Now Seneca was obviously just a man—a flawed and contradictory man at that—while Jesus—depending on your beliefs—was both a man and God. But it is fascinating to think that they were both born in the same year, in the same empire, and died bravely facing evil. Both would be immensely popular in their own time, and long after. Both would run afoul of the powerful interests of their time. Both would be forced, in their final moments, to live their teachings—Jesus, on the cross, asking for forgiveness for the people who had wronged him. Seneca as he comforted his friends and family when Nero’s goons came to demand his suicide. Tacitus, who also tells us about the life of “Christus,” would note how Seneca had made plans for such an ordeal, writing that “even in the height of his wealth and power he was thinking of his life’s close.” So too, the Bible tells us, had Jesus. 
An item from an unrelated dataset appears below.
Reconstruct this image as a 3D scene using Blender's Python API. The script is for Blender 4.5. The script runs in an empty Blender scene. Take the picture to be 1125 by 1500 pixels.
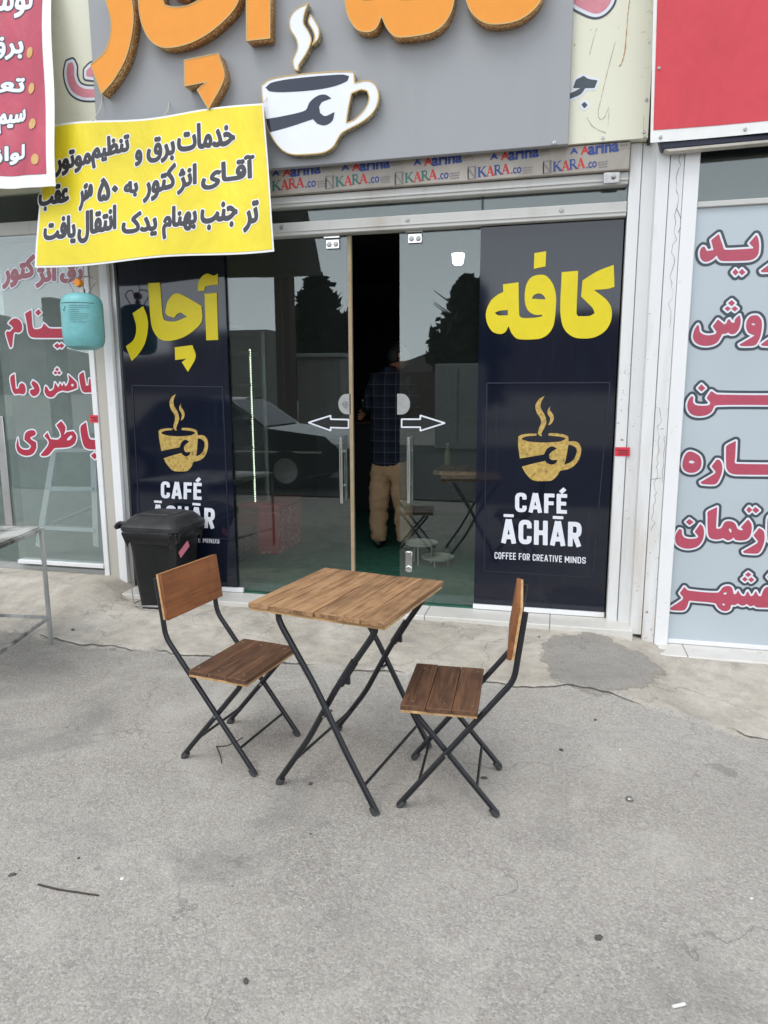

Their words and example lives on. 

Especially here as we bring 2020 to a close, wondering how we’ll get through this, how we’ll survive. We’ll make it by clinging to these timeless principles. We’ll get by on love, on wisdom, on courage, and self-discipline. We’ll find beauty in the ordinary. We’ll be of service to others. We’ll zoom out and look at the big picture. We’ll zoom in at what’s immediately in front of us. We’ll find something to be grateful for—because there is always something to be grateful for. 

Life is short, Seneca said. It was short for Jesus. What matters is what you do while you’re here. What matters is what you do with the year (and the days) you’ve been given. What matters is the example you leave behind you for others to follow. 

Enjoy today. Don’t be afraid. Do what’s right. 

Follow in their footsteps. They’ve shown us the way.